Before Georgetown was renamed to Franklin in 1885, a second Georgetown was also located in California. Working with the living descendants of the Willard family in the 1970s, Buscher explained the significance of this lesser-known fact. 

“The Willard family always [had] family reunions [but] they were never able to find where he was buried because they kept looking in Georgetown,” Buscher said. “It wasn’t until the 1970s that they realized that he was actually buried in a cemetery in Franklin.” 

As a founding member of the Elk Grove Historical Society (EGHS), Buscher’s commitment to the Elk Grove community spans decades. To share the story of Willard’s life and legacy, the EGHS hosts tours of Franklin Cemetery for groups interested in learning more about Willard and other pioneer figures. 

In collaboration with the Lewis and Clark Trail Heritage Society, plaques are mounted near the gravesite to explain Willard’s life and legacy. Located next to the original marble headstone is a bronze plaque installed by the Daughters of the American Revolution from the mid-1950s. 

Also located in Elk Grove is a street and public park named after Willard. Efforts are currently underway to build additional markers for display at Willard Park. For Buscher, encouraging people to visit local historical sites is crucial to build awareness of the detailed legacy of settlers, leaders and communities of the past. 

“That’s our recorded history,” Buscher said. “With cemeteries you can go in and visit the sites and the headstones. To go out to the cemetery, it’s a living genealogical history out there with all of the pioneers of the area, and also gives a lot of information on the lifespan of people as well.”

Buscher is proud to be involved with the EGHS and Cemetery District, alongside other volunteers who are mostly elderly residents of the area.

Plaque at the grave of Hamilton Willard, installed by the Daughters of the American Revolution. Photo by Dennis Buscher. 

Through school outreach, he hopes the next generation of young people will take the lead to amplify this history. 

“We have a big problem having younger people involved in the history of an area,” Buscher said. “The younger people are so busy with what’s going on currently that they really don’t take time to look at the past to see what life was like.” 

Jim Entrican, also a member of the EGHS, was part of the initiative to install a monument for Willard’s grave in Franklin Cemetery.
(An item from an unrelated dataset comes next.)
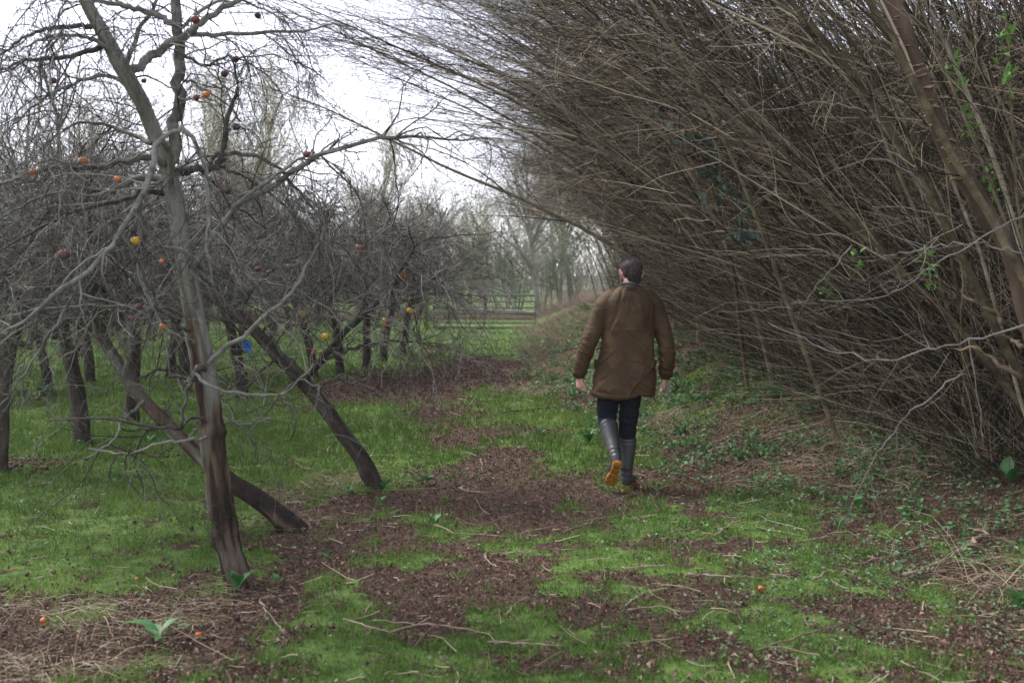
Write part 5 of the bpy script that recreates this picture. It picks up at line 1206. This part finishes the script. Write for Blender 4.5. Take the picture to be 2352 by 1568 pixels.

Like Buscher, Entrican remains tethered to the narratives, artifacts and markers that represent the rich heritage of the Franklin-Elk Grove area. 

“Preservation of history is our key model of what we do [at EGHS],” Entrican said. “Since I retired, I’ve just focused all my attention on history and conserving things.” 

The informative signage explaining the role of Alexander Hamilton Willard in the Lewis and Clark Expedition. Photo by Dennis Buscher.

A primary focus of this conservation effort is increasing exposure to further research and learning opportunities concerning the Lewis and Clark Expedition. Housed in the basement of the EGHS History Museum is the Tom Russell Research Library, which features an extensive Lewis and Clark Collection.

“We are collecting as much history as we can in our archives so that it is available for research,” Buscher said. “There’s about 270 books on the Lewis and Clark expedition, as well as a stack of periodicals.”

Ultimately, Buscher is guided by the lessons of history to inform and shape collective understanding of the present.

The EGHS and Cemetery District continue spearheading efforts to serve south Sacramento County residents and visitors alike. 

“It’s very satisfying to see and to be able to help preserve the history,” Buscher said. “There’s a lot of very negative things that need to be brought up so that we learn from the mistakes of the past. As well as recognizing the progress that has been made.”